Endgültig entlasten sollte den Bundespräsidenten das Stück Papier „Landesbürgschaften für die Filmbranche“. Vor allem aber der persönliche Vermerk von Christian Wulff: „Bei allen Aktivitäten im Zusammenhang mit D. Groenewold bitte äußerste Zurückhaltung, um jeglichen Anschein von Nähe zu vermeiden.“
Entlastet dieser Vermerk Herrn Christian Wulff? Wenn ja, dann sicherlich nicht ausreichend. Denn dieser Vermerk stammt aus dem Jahr 2009. Zu diesem Zeitpunkt hatten sich private und dienstliche Interessen bereits miteinander vermengt. Zwischen dem gemeinsamen Urlaub auf Sylt im Jahr 2007 und der Bürgschaftszusage der niedersächsischen Landesregierung vergehen nur wenige Monate. Der Verdacht der Vorteilsannahme liegt nahe.

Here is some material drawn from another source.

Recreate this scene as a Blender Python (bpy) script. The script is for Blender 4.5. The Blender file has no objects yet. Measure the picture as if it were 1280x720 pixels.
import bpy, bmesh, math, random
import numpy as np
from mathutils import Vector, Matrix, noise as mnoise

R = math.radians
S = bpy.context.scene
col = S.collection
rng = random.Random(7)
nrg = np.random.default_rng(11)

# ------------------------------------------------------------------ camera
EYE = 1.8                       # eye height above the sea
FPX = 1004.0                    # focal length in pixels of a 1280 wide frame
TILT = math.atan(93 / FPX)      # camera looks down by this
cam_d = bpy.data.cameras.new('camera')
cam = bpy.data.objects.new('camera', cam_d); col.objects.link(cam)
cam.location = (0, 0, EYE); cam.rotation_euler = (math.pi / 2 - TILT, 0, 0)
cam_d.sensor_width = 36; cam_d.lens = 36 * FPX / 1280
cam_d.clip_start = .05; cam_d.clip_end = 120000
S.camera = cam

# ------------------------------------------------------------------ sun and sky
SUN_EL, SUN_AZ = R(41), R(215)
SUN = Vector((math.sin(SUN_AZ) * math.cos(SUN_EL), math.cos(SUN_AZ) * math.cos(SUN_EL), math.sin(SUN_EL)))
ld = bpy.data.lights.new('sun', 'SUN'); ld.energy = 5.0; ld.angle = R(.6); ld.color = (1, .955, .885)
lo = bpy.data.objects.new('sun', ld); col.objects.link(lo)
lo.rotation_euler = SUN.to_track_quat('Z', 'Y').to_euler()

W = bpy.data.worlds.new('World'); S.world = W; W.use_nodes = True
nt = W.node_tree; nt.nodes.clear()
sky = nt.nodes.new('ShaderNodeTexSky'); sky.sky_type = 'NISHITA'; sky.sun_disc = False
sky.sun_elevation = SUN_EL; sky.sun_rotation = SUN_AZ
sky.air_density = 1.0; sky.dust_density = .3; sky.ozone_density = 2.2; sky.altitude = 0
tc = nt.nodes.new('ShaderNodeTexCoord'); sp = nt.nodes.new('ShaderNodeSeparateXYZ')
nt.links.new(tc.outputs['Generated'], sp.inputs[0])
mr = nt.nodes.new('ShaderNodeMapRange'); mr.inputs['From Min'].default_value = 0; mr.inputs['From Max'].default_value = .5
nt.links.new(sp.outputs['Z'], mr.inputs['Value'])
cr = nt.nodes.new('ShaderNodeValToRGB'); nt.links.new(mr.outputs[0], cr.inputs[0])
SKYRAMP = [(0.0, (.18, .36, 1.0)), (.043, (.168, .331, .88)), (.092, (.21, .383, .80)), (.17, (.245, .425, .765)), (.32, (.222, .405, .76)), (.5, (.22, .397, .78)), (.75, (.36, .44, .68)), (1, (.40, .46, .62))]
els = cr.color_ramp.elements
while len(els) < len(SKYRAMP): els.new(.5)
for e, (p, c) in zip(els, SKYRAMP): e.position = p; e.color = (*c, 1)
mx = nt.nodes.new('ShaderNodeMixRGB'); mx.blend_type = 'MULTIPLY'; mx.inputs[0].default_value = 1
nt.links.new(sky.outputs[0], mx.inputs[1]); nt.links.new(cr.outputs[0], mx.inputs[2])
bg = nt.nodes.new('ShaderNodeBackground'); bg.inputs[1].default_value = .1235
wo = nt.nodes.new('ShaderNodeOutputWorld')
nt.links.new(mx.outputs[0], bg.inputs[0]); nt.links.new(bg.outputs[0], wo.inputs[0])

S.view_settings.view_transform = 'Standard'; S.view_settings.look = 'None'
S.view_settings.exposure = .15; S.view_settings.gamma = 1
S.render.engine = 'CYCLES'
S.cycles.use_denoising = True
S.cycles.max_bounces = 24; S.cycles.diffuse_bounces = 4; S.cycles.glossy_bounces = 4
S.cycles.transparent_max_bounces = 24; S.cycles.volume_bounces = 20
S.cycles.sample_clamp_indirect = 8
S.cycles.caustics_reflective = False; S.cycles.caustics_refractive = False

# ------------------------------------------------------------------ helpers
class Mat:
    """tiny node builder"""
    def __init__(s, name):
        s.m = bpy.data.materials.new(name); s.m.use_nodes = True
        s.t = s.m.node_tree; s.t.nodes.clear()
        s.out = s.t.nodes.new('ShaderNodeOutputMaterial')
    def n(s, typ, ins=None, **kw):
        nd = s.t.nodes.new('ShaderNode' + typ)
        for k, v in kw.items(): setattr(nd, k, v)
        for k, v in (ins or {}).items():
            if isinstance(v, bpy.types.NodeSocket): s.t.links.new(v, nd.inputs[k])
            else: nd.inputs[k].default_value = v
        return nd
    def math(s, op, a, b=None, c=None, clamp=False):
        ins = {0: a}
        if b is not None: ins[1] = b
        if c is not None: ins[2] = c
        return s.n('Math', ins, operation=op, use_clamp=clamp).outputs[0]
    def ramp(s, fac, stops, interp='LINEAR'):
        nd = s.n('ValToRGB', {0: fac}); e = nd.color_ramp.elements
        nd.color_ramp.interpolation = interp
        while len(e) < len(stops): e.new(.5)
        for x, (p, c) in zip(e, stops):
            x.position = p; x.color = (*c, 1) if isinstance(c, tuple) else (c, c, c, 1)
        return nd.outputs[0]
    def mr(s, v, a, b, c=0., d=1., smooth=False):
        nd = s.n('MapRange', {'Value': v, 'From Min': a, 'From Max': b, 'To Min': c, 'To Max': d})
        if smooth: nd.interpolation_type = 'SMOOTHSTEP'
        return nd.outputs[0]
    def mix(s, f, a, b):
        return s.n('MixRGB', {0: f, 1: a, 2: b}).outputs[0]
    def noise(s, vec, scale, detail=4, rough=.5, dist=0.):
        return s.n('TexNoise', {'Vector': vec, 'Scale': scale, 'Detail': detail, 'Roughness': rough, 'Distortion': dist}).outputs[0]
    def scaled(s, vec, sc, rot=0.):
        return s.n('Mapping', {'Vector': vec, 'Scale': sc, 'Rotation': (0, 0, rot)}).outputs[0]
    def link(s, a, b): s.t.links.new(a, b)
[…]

Deshalb möchte die Staatsanwaltschaft Hannover, dass die Immunität des Bundespräsidenten aufgehoben wird.
Niemand darf und soll vorverurteilt werden. Trotzdem hatte Bundespräsident Chrsitian Wulff heute keine andere Chance als zurückzutreten. Dabei ist er über seine Glaubwürdigkeit und über das Misstrauen der Bürger gestolpert. Er war der 10. Bundespräsident der Bundesrepublik Deutschland (vom 30. Juni 2010 bis zum 17. Februar 2012).